Once you master this, you can move onto the Pomodoro Technique which uses 25-minute chunks of uninterrupted work followed by five-minute breaks with a 15-30 minute break after every hour of work.

  1. Baby steps

“Replace “This project is so big and important” with “I can take one small step.” — Neil Fiore

Got a pile of clothes on the floor with a higher elevation than Mt. Everest? Does the task at hand it feel overwhelming and insurmountable or maybe you can’t remember where you put your timer? To get that inertia working for you again you need to lie to your brain — again.

But instead of making it about a ridiculously small amount of time, make the first step you need to take seem almost too simple not to do. Tell your brain it only needs to pick up seven items around the house. That’s it. Just seven. After that you can flop back on the couch. Or you only need to write two sentences of that email that’s stressing you out. You only need to read one paragraph of your textbook and then you can walk away.

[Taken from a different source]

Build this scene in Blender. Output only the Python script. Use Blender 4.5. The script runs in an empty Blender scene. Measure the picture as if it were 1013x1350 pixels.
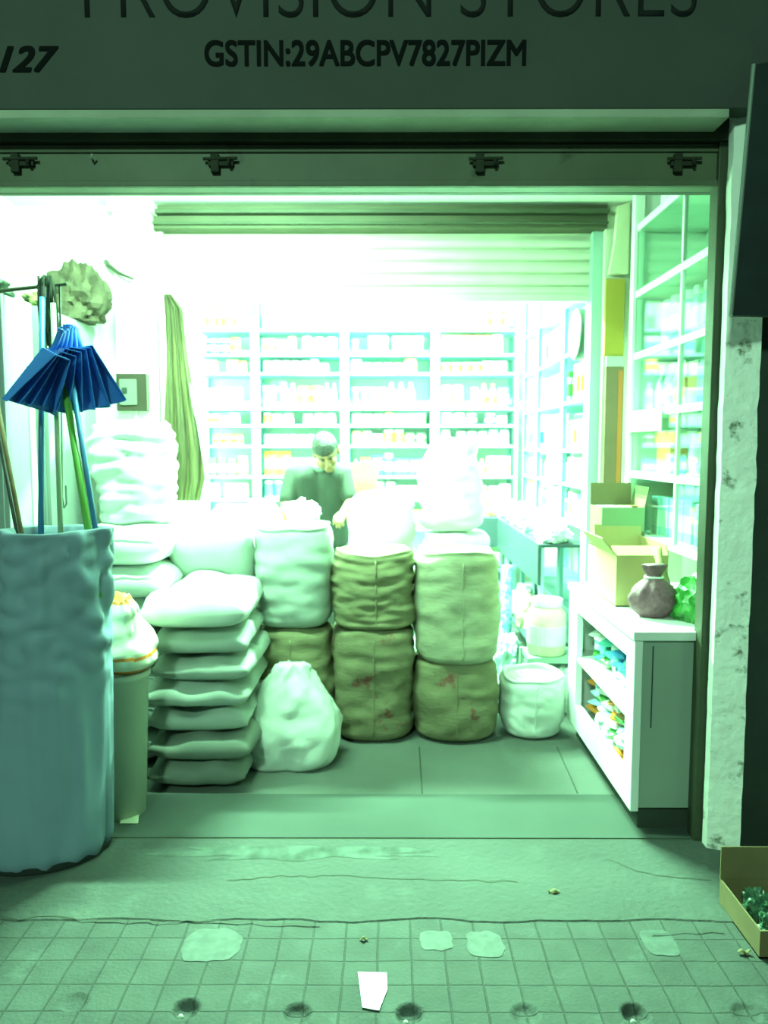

Guess what your brain will do when it reaches seven things, two sentences, one paragraph? The momentum will have already built because you’ll see that little bit has already made a dent in what you need to do. And even if it hasn’t you’ve already made more progress than you were before you started. It just becomes cumulative.

  1. Do a half-assed job

Now I’m not recommending you turn in a half-assed job, but giving yourself permission to phone it in is what you need to get over the fear of not doing it right. Sometimes what I like to do is give myself permission to do the WORST possible job. Aim to be the laziest person in your spin class who isn’t going to do an ounce of work. Guess what happens when you lie to your brain? Once you have permission to suck, the skills you have to be great kick in and go, “Oh okay I know what to do now that I’m not overwhelmed.”

  1. Coddle yourself

I’m big on rewards. The morning after Election Day I couldn’t get out of bed. After two hours, I finally told myself I would get myself a donut if I got dressed and made it to work on time. You should have seen how fast I moved. I promise to buy myself a fancy iced latte on the days when I really don’t feel like running errands.

As they say on Arrested Development  “Pop-Pop gets a treat” and I am the Pop-Pop in my life. I also like to be as cozy and comfortable as possible at work when doing something stressful. The carrot and the stick approach to motivation sometimes needs to be all carrot.

Now comes the fun part! You get to try out these tricks on your brain. You don’t have to wait to do have a pile of dishes or a big work project. You can start right now with whatever task you were avoiding when you first started this article — bet you thought I forgot about that didn’t you?
What is the tried-and-true tip you use to keep yourself from procrastinating?